AVAILABLE DATA -
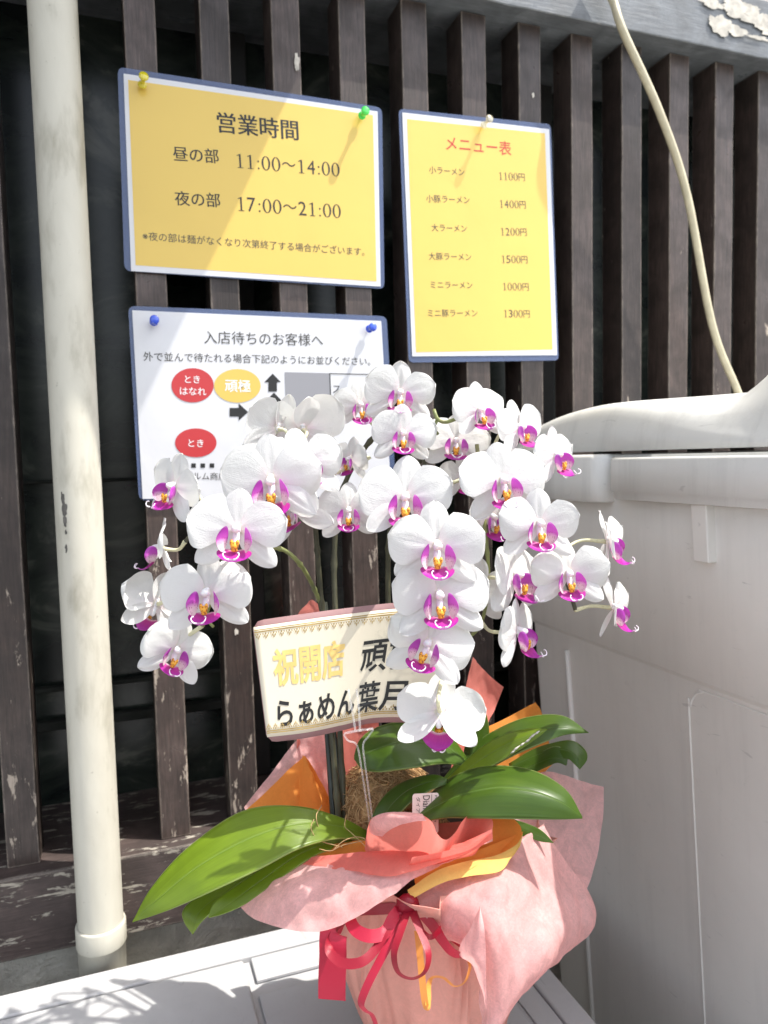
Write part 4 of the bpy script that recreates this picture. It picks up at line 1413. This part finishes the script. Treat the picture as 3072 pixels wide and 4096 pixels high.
def lip_mesh():
    V = []; UV = []
    nu, nv = 18, 13
    for i in range(nu):
        s = i / (nu - 1)
        # arrow-shaped blade, widest near its base corners
        w = crom([Vector((x, 0, 0)) for x in (0.055, 0.138, 0.146, 0.118, 0.080, 0.048, 0.032)], s).x
        cy = -0.180 - 0.125 * math.sin(s * 1.9) + 0.035 * s ** 3
        cz = 0.055 + 0.225 * s
        for j in range(nv):
            t = -1 + 2 * j / (nv - 1)
            V.append(Vector((w * t, cy + 0.25 * w * abs(t) ** 1.5 + 0.004 * math.exp(-(t / 0.15) ** 2), cz - 0.02 * abs(t)))); UV.append((s, j / (nv - 1)))
    Fc = [(i * nv + j, (i + 1) * nv + j, (i + 1) * nv + j + 1, i * nv + j + 1) for i in range(nu - 1) for j in range(nv - 1)]
    fm = [0] * len(Fc)
    mb = MB(); mb.add(V, Fc, 0)
    n0 = len(V)
    for sg in (1, -1):
        pts = [Vector(q) for q in ((sg * 0.020, -0.266, 0.276), (sg * 0.038, -0.264, 0.300), (sg * 0.058, -0.246, 0.305), (sg * 0.066, -0.222, 0.296), (sg * 0.056, -0.206, 0.280), (sg * 0.046, -0.212, 0.276))]
        mb.tube(path(pts, 14), [0.0085 - 0.006 * k / 13 for k in range(14)], 6, 1)
    UV2 = UV + [(1, 0.5)] * (len(mb.V) - n0)
    return mkmesh('lip', mb.V, mb.F, UV2, [M['lip'], M['cirrus']], mb.M)


LIP = lip_mesh()
cm_ = MB()
for (x, y, z, rx, ry, rz) in ((0, -0.145, 0.110, 0.036, 0.036, 0.030), (0.026, -0.118, 0.120, 0.016, 0.030, 0.018), (-0.026, -0.118, 0.120, 0.016, 0.030, 0.018), (0, -0.180, 0.100, 0.030, 0.018, 0.024)):
    V = []
    for j in range(8):
        for i in range(10):
            a = 2 * math.pi * i / 10; e = -math.pi / 2 + math.pi * j / 7
            V.append((x + rx * math.cos(e) * math.cos(a), y + ry * math.sin(e), z + rz * math.cos(e) * math.sin(a)))
    cm_.add(V, [(j * 10 + i, j * 10 + (i + 1) % 10, (j + 1) * 10 + (i + 1) % 10, (j + 1) * 10 + i) for j in range(7) for i in range(10)])
CALLUS = mkmesh('callus', cm_.V, cm_.F, None, [M['callus']])
# column with its rounded cap, and the hub at the back
cb_ = MB()
cb_.tube(path([Vector((0, 0.045, -0.03)), Vector((0, 0.035, 0.015)), Vector((0, 0.020, 0.055)), Vector((0, -0.004, 0.090)), Vector((0, -0.022, 0.105))], 12), [0.030, 0.030, 0.031, 0.032, 0.034, 0.037, 0.041, 0.044, 0.045, 0.042, 0.033, 0.016], 14)
cb_.tube([Vector((0, 0, -0.055)), Vector((0, 0, -0.03)), Vector((0, 0, 0.0)), Vector((0, 0.0, 0.02))], [0.018, 0.032, 0.040, 0.02], 12)
cb_.tube(path([Vector((0, -0.03, 0.0)), Vector((0, -0.09, 0.03)), Vector((0, -0.15, 0.055))], 6), [0.03, 0.034, 0.036, 0.036, 0.034, 0.02], 10)
COLM = mkmesh('blossom', cb_.V, cb_.F, None, [M['column']])
NB = [0]
SC = 3072.0 / 1659.0 / FPX


def blossom(plant, x, y, d, w, yaw=0, pitch=0, roll=0, spike=None, bend=None, hide=()):
    """w: apparent full width in photo units when seen face-on"""
    NB[0] += 1
    k = NB[0]
    rnd = random.Random(100 + k)
    S = w * SC * d
    Rc = Matrix(((RT.x, UP.x, -F.x), (RT.y, UP.y, -F.y), (RT.z, UP.z, -F.z)))
    Rm = Rc @ Matrix.Rotation(R(yaw), 3, 'Y') @ Matrix.Rotation(R(-pitch), 3, 'X') @ Matrix.Rotation(R(roll), 3, 'Z')
    loc = P(x, y, d)
    o = bpy.data.objects.new('blossom', COLM)
    COL.objects.link(o)
    o.parent = plant
    off = Vector(plant.location)
    mw = Matrix.Translation(loc - off) @ Rm.to_4x4() @ Matrix.Diagonal((S, S, S, 1))
    o.matrix_local = mw

    def sub(me, nm):
        c = bpy.data.objects.new(nm, me)
        COL.objects.link(c)
        c.parent = o
        return c
    for key, nm in (('pr', 'petal'), ('pl', 'petal'), ('ds', 'sepal'), ('sr', 'sepal'), ('sl', 'sepal')):
        if key in hide: continue
        c = sub(VAR[key][rnd.randrange(NV)], nm)
        c.rotation_euler = (R(rnd.uniform(-11, 11)), R(rnd.uniform(-11, 11)), R(rnd.uniform(-5, 5)))
        c.scale = (rnd.uniform(0.94, 1.03), rnd.uniform(0.93, 1.06), rnd.uniform(0.5, 1.9))
    for me_, nm in ((LOBE[0], 'side_lobe'), (LOBE[1], 'side_lobe'), (LIP, 'lip'), (CALLUS, 'callus')):
        sub(me_, nm).scale = (1.12, 1.12, 1.05)
    # stalk to the spike
    back = -(Rm @ Vector((0, 0, 1)))
    if spike is not None:
        p0 = loc + back * (0.04 * S)
        q = min(spike, key=lambda c: (c - (p0 + back * 0.015)).length + (0.02 if c.z < p0.z - 0.03 else 0))
        m1 = p0 + back * min(0.022, (q - p0).length * 0.5)
        inv = (Matrix.Translation(loc) @ Rm.to_4x4() @ Matrix.Diagonal((S, S, S, 1))).inverted()
        pts = [inv @ v for v in path([p0, m1, q], 10)]
        mb = MB().tube(pts, [r / S for r in (0.0019, 0.0017, 0.0015, 0.0014, 0.0014, 0.0014, 0.0014, 0.0015, 0.0016, 0.0018)], 8)
        me = mkmesh('flower_stalk', mb.V, mb.F, None, [M['pedicel']])
        sub(me, 'flower_stalk')
    return o


def spike_of(plant, pts, r0, r1, n=60, nodes=True):
    c = path([P(*q) for q in pts], n)
    rad = []
    for i in range(n):
        r = r0 + (r1 - r0) * i / (n - 1)
        if nodes and i % 9 == 5: r *= 1.35
        rad.append(r)
    MB().tube(c, rad, 10).build('stem', M['stem_dark'] if r0 > 0.002 else M['stem'], plant)
    return c


def leaf(plant, rows, nu=36, nv=15, label=None, darker=None):
    if darker is None: darker = plant is not plantA  # leaves outside plant A take the green with shade in its colour
    o = grid('leaf', loft_fn(rows), nu, nv, M['leaf_shaded' if darker else 'leaf'], plant, thick=0.0012)
    if label: o['label'] = label
    return o


base = P(790, 1805, 0.615)
plantA = empty('orchid_plant', P(760, 1800, 0.60), 'white orchid whose long flower stem arches and hangs to the left of the notice', 'orchid', 'white orchids in the wrapped pot')
plantB = empty('orchid_plant', P(800, 1805, 0.62), 'white orchid in the middle whose blossoms cascade straight down before the message card', 'orchid', 'white orchids in the wrapped pot')
plantC = empty('orchid_plant', P(850, 1800, 0.61), 'white orchid whose blossoms spread to the right in front of the grey bin', 'orchid', 'white orchids in the wrapped pot')

# stems
A1 = spike_of(plantA, [(733, 1790, .625), (722, 1650, .63), (702, 1400, .64), (690, 1250, .64), (682, 1150, .635), (672, 1040, .62), (640, 965, .60), (585, 975, .585), (520, 1040, .58), (455, 1110, .58), (400, 1170, .58)], 0.0026, 0.0016, 90)
A2 = spike_of(plantA, [(693, 1305, .642), (672, 1258, .63), (645, 1215, .61), (610, 1187, .60), (565, 1186, .59), (520, 1207, .58), (480, 1245, .575), (455, 1300, .575), (437, 1352, .575)], 0.0019, 0.0015, 60)
MB().tube(path([P(447, 1330, .575), P(452, 1344, .573), P(461, 1354, .571)], 6), 0.0012, 8).build('stem', M['stem'], plantA)
B1 = spike_of(plantB, [(745, 1790, .63), (735, 1600, .645), (728, 1400, .655), (722, 1200, .67), (740, 1060, .67), (790, 965, .665), (845, 915, .65), (890, 912, .64), (920, 950, .635), (915, 1020, .625), (905, 1080, .61), (930, 1150, .58), (955, 1230, .575), (960, 1330, .57), (960, 1410, .568), (957, 1455, .562)], 0.0026, 0.0015, 120)
MB().tube(path([P(937, 885, .60), P(945, 905, .598), P(962, 912, .60), P(985, 905, .60)], 8), 0.0016, 8).build('stem', M['stem'], plantB)
MB().tube(path([P(945, 905, .60), P(938, 925, .598), P(946, 938, .60)], 8), 0.0014, 8).build('stem', M['stem'], plantB)
C1 = spike_of(plantC, [(858, 1790, .63), (850, 1600, .66), (842, 1400, .67), (838, 1250, .67), (845, 1130, .665), (880, 1030, .675), (950, 965, .66), (1030, 960, .64), (1090, 1010, .62), (1140, 1080, .59), (1190, 1180, .585), (1225, 1260, .58), (1243, 1318, .575)], 0.0026, 0.0016, 110)
C2 = spike_of(plantC, [(1030, 960, .61), (1040, 1060, .605), (1050, 1160, .60), (1055, 1260, .60), (1040, 1345, .60), (1010, 1380, .60)], 0.0017, 0.0014, 50)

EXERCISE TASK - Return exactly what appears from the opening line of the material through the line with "[M['lip'], M['cirrus']], mb.M)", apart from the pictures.

RIGHT ANSWER -
Write part 4 of the bpy script that recreates this picture. It picks up at line 1413. This part finishes the script. Treat the picture as 3072 pixels wide and 4096 pixels high.
def lip_mesh():
    V = []; UV = []
    nu, nv = 18, 13
    for i in range(nu):
        s = i / (nu - 1)
        # arrow-shaped blade, widest near its base corners
        w = crom([Vector((x, 0, 0)) for x in (0.055, 0.138, 0.146, 0.118, 0.080, 0.048, 0.032)], s).x
        cy = -0.180 - 0.125 * math.sin(s * 1.9) + 0.035 * s ** 3
        cz = 0.055 + 0.225 * s
        for j in range(nv):
            t = -1 + 2 * j / (nv - 1)
            V.append(Vector((w * t, cy + 0.25 * w * abs(t) ** 1.5 + 0.004 * math.exp(-(t / 0.15) ** 2), cz - 0.02 * abs(t)))); UV.append((s, j / (nv - 1)))
    Fc = [(i * nv + j, (i + 1) * nv + j, (i + 1) * nv + j + 1, i * nv + j + 1) for i in range(nu - 1) for j in range(nv - 1)]
    fm = [0] * len(Fc)
    mb = MB(); mb.add(V, Fc, 0)
    n0 = len(V)
    for sg in (1, -1):
        pts = [Vector(q) for q in ((sg * 0.020, -0.266, 0.276), (sg * 0.038, -0.264, 0.300), (sg * 0.058, -0.246, 0.305), (sg * 0.066, -0.222, 0.296), (sg * 0.056, -0.206, 0.280), (sg * 0.046, -0.212, 0.276))]
        mb.tube(path(pts, 14), [0.0085 - 0.006 * k / 13 for k in range(14)], 6, 1)
    UV2 = UV + [(1, 0.5)] * (len(mb.V) - n0)
    return mkmesh('lip', mb.V, mb.F, UV2, [M['lip'], M['cirrus']], mb.M)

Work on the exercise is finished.